## EXERCISE OBJECTIVE
Please list all lines of the material below in which the string "Write" occurs.

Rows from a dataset
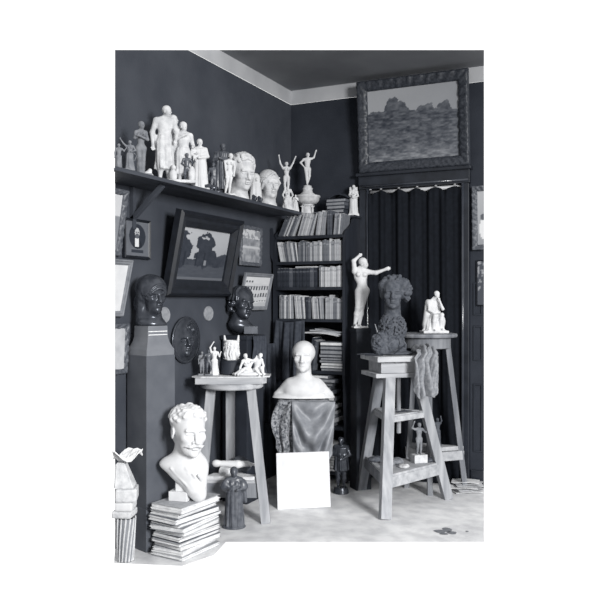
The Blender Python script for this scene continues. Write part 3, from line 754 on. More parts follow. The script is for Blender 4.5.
# mother in a long robe with a child on her arm
p, m = shelf_thing(199.8, .21)
S = Sculpt().push((0, 0, .008), sc=50 * m); human(S, fem=True, feet=False, el=(-.17, -.04, .66), wl=(-.10, -.12, .68), er=(.16, -.02, .66), wr=(.02, -.12, .62), hrot=(.1, 0, .3))
S.skirt(.0, .80, .165, .105, .78, 8, .012, k=.05)
S.push((-.13, -.09, .48), (0, 0, .5), .36); human(S, feet=False, kl=(-.06, -.12, .42), al=(-.06, -.1, .2), kr=(.06, -.12, .42), ar=(.06, -.1, .2), bulk=1.3); S.pop(); S.pop()
statue('statuette', 'white plaster mother in a long robe holding a child', 'statuette', S, M_PLASTER, p, .2, .0032, plinth(.12, .10, .014))
for i, (px, off, lab) in enumerate(((206, .25, 'dark crouching animal figure right of the white robed mother'), (213, .26, 'low dark animal figure in front of the dark robed statuette'))):
    p, m = shelf_thing(px, off)
    S = Sculpt(); S.ell((0, 0, .026), (.034, .02, .018), k=.01); S.ell((-.026, -.008, .042), (.014, .014, .014), k=.012); S.ell((-.036, -.012, .038), (.010, .008, .008), k=.006)
    for sx in (-.022, .02): S.cap((sx, -.012, .022), (sx - .006, -.018, .004), .007, .006, k=.006)
    S.cap((.03, 0, .028), (.042, .006, .010), .006, .004, k=.006)
    statue('animal_figurine', lab, 'figurine', S, M_BRONZE, p, .2 * i, .002, MB().box((0, 0, .0), (.085, .05, .010), bev=.002))
# dark robed statuette
p, m = shelf_thing(222, .21)
S = Sculpt().push((0, 0, .008), sc=51 * m); human(S, head=(.02, -.03, .92), el=(-.17, -.05, .66), wl=(-.06, -.13, .70), er=(.15, -.06, .66), wr=(.0, -.13, .68), hrot=(.25, 0, .3)); S.skirt(.10, .82, .13, .12, .8, 7, .016, k=.04)
S.push((-.17, -.02, 0), sc=.62); human(S, hrot=(0, 0, -.5)); S.pop(); S.pop()
statue('statuette', 'dark cloaked statuette with a small companion, left of the curly white head', 'statuette', S, M_BRONZE2, p, .2, .0032, plinth(.13, .10, .012))
p, m = shelf_thing(229.5, .27)
S = Sculpt().push((0, 0, .006), sc=41 * m); human(S, fem=True, bulk=.85, head=(.03, -.02, .93), el=(-.10, -.02, .62), wl=(-.09, -.06, .46), er=(.13, 0, .64), wr=(.10, -.07, .5), kl=(-.06, 0, .28), al=(-.10, .02, .04), kr=(.01, -.03, .28), ar=(-.01, -.02, .04)); S.pop()
statue('figurine', 'thin white figurine just in front of the dark cloaked statuette', 'figurine', S, M_PLASTER, p, .3, .0026, plinth(.07, .06, .01))
# curly male head
p, m = shelf_thing(241, .19)
S = Sculpt()
S.push((.008, .0, .205), (.22, .0, .62), .235); face(S, fem=False, nose=1.02)
S.ell((0, .12, .20), (.38, .42, .36), k=.03)
for i in range(13):
    s_ = -.88 + 1.76 * i / 12; prev = None
    for j in range(9):
        t_ = math.radians(48 - 14 * abs(s_) + 150 * j / 8); s2 = s_ + .07 * math.sin(1.1 * j + 2.1 * i); c_ = math.sqrt(max(.05, 1 - s2 * s2)); lift = 1.06 if j in (1, 2) else 1.0
        q_ = (.385 * s2 * lift, .07 - .445 * c_ * math.cos(t_) * lift, .15 + .415 * (c_ + .04) * math.sin(t_) * lift)
        if prev: S.cap(prev, q_, .052, .052, k=.012)
        prev = q_
for sx in (-1, 1):
    for j in range(3): S.cap((sx * .34, -.10 + .13 * j, .24), (sx * .37, -.02 + .14 * j, -.02), .05, .045, k=.015)
S.pop()
S.cap((-.012, .02, .10), (-.03, .03, .03), .055, .075, k=.05); S.ell((-.035, .02, .022), (.085, .065, .030), k=.04); S.box((0, 0, -.1), (.3, .3, .1025), k=.003, sub=True)
statue('portrait_head', 'white plaster head of a young man with curly hair on the shelf', 'bust', S, M_PLASTER2, p, 0, .0034, plinth(.12, .11, .012))
p, m = shelf_thing(255.5, .14)
S = Sculpt(); S.skirt(.0, .17, .052, .040, .8, 5, .006, k=.02); S.ell((0, 0, .20), (.035, .037, .05), k=.03); S.cap((0, -.036, .21), (0, -.043, .195), .006, .009, k=.006); S.ell((0, .01, .215), (.038, .036, .042), k=.008)
statue('draped_bust', 'white shrouded plaster figure half hidden behind the curly head', 'bust', S, M_PLASTER, p, .3, .003)
# woman's head with a headband
p, m = shelf_thing(269, .17)
S = Sculpt(); S.push((0, .0, .185), (.12, 0, .55), .20)
S.ell((0, .09, .17), (.42, .47, .44), k=.02); S.ell((0, -.50, -.14), (.30, .42, .42), k=.015, sub=True); face(S)
for sx in (-1, 1):
    for j in range(6): S.cap((sx * .02, -.36 + .11 * j, .46 + .06 * math.sin(.5 * j)), (sx * (.36 + .012 * j), -.20 + .12 * j, .10), .045, .05, k=.012); S.cap((sx * (.36 + .012 * j), -.20 + .12 * j, .10), (sx * .33, -.02 + .10 * j, -.16), .05, .045, k=.012)
S.ell((0, .52, .0), (.17, .15, .17), k=.05)
for i in range(24):
    a = -.55 + (PI + 1.1) * i / 23; b = -.55 + (PI + 1.1) * (i + 1) / 23
    S.cap((.40 * math.cos(a), .05 + .45 * math.sin(a), .27 - .05 * math.sin(a)), (.40 * math.cos(b), .05 + .45 * math.sin(b), .27 - .05 * math.sin(b)), .035, k=.01)
S.pop(); S.cap((-.002, .02, .09), (-.01, .03, .02), .05, .065, k=.05); S.ell((-.01, .02, .018), (.07, .06, .024), k=.03); S.box((0, 0, -.1), (.3, .3, .1025), k=.003, sub=True)
statue('portrait_head', 'plaster head of a woman wearing a headband, next to arm-raising dancers', 'bust', S, M_PLASTER2, p, 0, .0032, plinth(.10, .10, .010))
for i, (px, lab) in enumerate(((254.5, 'left of two small dark knobbly casts before the headband head'), (260, 'right of two small dark knobbly casts before the headband head'))):
    p, m = shelf_thing(px, .27); S = Sculpt(); S.ell((0, 0, .020), (.020, .018, .021), k=.01); S.ell((-.008, -.004, .040), (.011, .011, .012), k=.008); S.ell((.009, -.010, .028), (.012, .010, .010), k=.006); S.cap((-.014, -.012, .014), (.010, -.018, .010), .007, k=.006)
    statue('small_cast', lab, 'cast', S, M_BRONZE, p, 0, .0022)
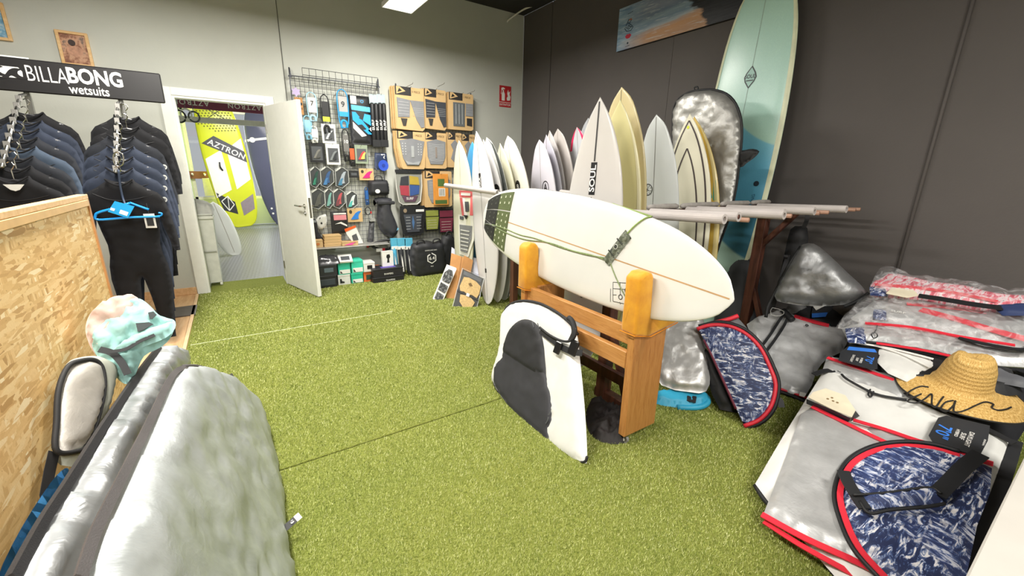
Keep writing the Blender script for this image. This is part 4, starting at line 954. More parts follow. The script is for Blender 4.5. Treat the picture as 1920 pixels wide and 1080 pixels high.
# small narrow bag nose standing by the chipboard
shE = Sheet(at_x(150, 760, -.50), (0, 1, 0), V((.90, -.34, .28)))
sm = thing('board_bag', 'small narrow grey board bag with black piping leaning on the chipboard', 'bag', shE.W(shE.px(150, 830)+(0,)))
soft('bag_back', shE, [(100, 860), (104, 770), (110, 720), (125, 682), (150, 670), (185, 668), (208, 680), (216, 705), (206, 755), (182, 815), (150, 870)], M('#a7a99c', .7), sm, .02, .05, .03, .003, 9, w=-.025, back=.5)
soft('bag_front', shE, [(108, 842), (108, 790), (112, 730), (128, 690), (152, 678), (178, 678), (192, 695), (194, 730), (184, 780), (165, 830), (146, 842)], silver_mat('grey_foil', '#bdb8b0', .45, True, .4), sm, .018, .05, .022, .003, 10, seed=8)
build('piping', tube(shE.path([(146, 846), (165, 832), (184, 782), (195, 732), (193, 694), (179, 676), (152, 676), (127, 688), (110, 730), (106, 790), (106, 845)], .008, 5, True), .0075, 8, closed=True), M('#1f1e1f', .7), sm, smooth=True)
build('side_strap', ribbon([shE.W(shE.px(x, y)+(-.01,)) for x, y in ((108, 845), (100, 880), (92, 925), (100, 960))], .035, V((.9, -.2, .3))), M('#1f1e1f', .7), sm)
# ---- pink and aqua poncho bundle
cen = at_x(248, 640, -.40)
shF = Sheet(cen, (.97, .24, 0), V((.12, -.75, .62)))
pc = thing('poncho', 'crumpled pink and aqua poncho slumped on top of the silver bags', 'poncho', cen-V((0, 0, .2)))
aqua = M('#93bfbb', .75, var=.07, vs_=6, bump=.25, bs=35); pink = M('#b9a299', .75, var=.07, vs_=6, bump=.25, bs=35)
soft('poncho_body', shF, [(160, 620), (168, 590), (190, 570), (230, 556), (258, 558), (262, 590), (240, 630), (215, 660), (190, 672), (172, 655)], pink, pc, .013, .05, .05, .030, 12, seed=21, w=-.03, back=.5)
soft('poncho_body', shF, [(172, 645), (180, 618), (205, 595), (238, 572), (260, 560), (280, 572), (300, 592), (326, 600), (328, 612), (318, 636), (300, 652), (270, 668), (255, 700), (240, 720), (222, 712), (205, 690), (185, 672)], aqua, pc, .011, .04, .05, .040, 13, seed=22, w=-.01, back=.3)
soft('poncho_fold', shF, [(262, 622), (300, 610), (326, 602), (328, 616), (310, 634), (270, 650), (235, 664), (210, 662), (225, 645)], aqua, pc, .014, .03, .035, .014, 16, seed=25, w=.045, back=.2)
for pts_ in ([(278, 588), (288, 586), (294, 592), (286, 600), (281, 600)], [(255, 608), (280, 606), (288, 610), (270, 620), (259, 624)]):
    build('patch', prism(shF.poly(pts_, 0, .07), .003, lambda p: shF.W((p[0], p[1], p[2]+.078))), M('#2c3436', .7), pc)
build('strap', ribbon(shF.path([(186, 655), (210, 662), (228, 680), (240, 702)], .07), .022, shF.n), M('#1f2224', .7), pc)
build('strap', ribbon(shF.path([(205, 660), (235, 655), (262, 640), (290, 628)], .085), .012, shF.n), M('#1f2224', .7), pc)
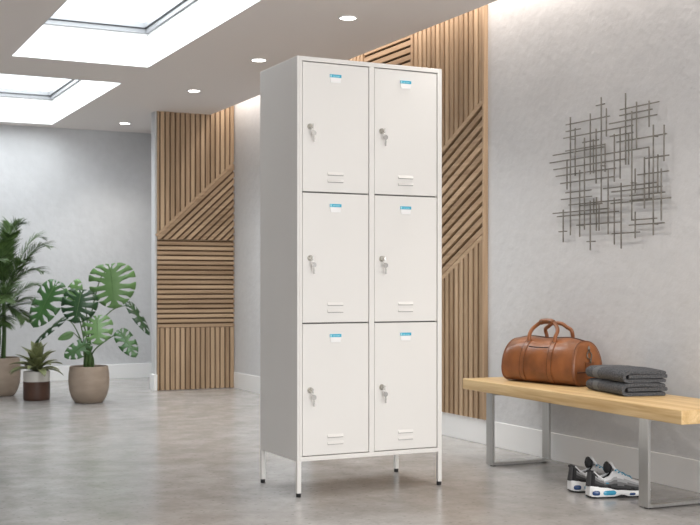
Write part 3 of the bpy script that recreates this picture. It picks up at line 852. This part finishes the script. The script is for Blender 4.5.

## ANSWER TO THE EXERCISE
The Blender Python script for this scene continues. Write part 3, from line 754 on. More parts follow. The script is for Blender 4.5.
Write part 3 of the bpy script that recreates this picture. It picks up at line 852. This part finishes the script. The script is for Blender 4.5.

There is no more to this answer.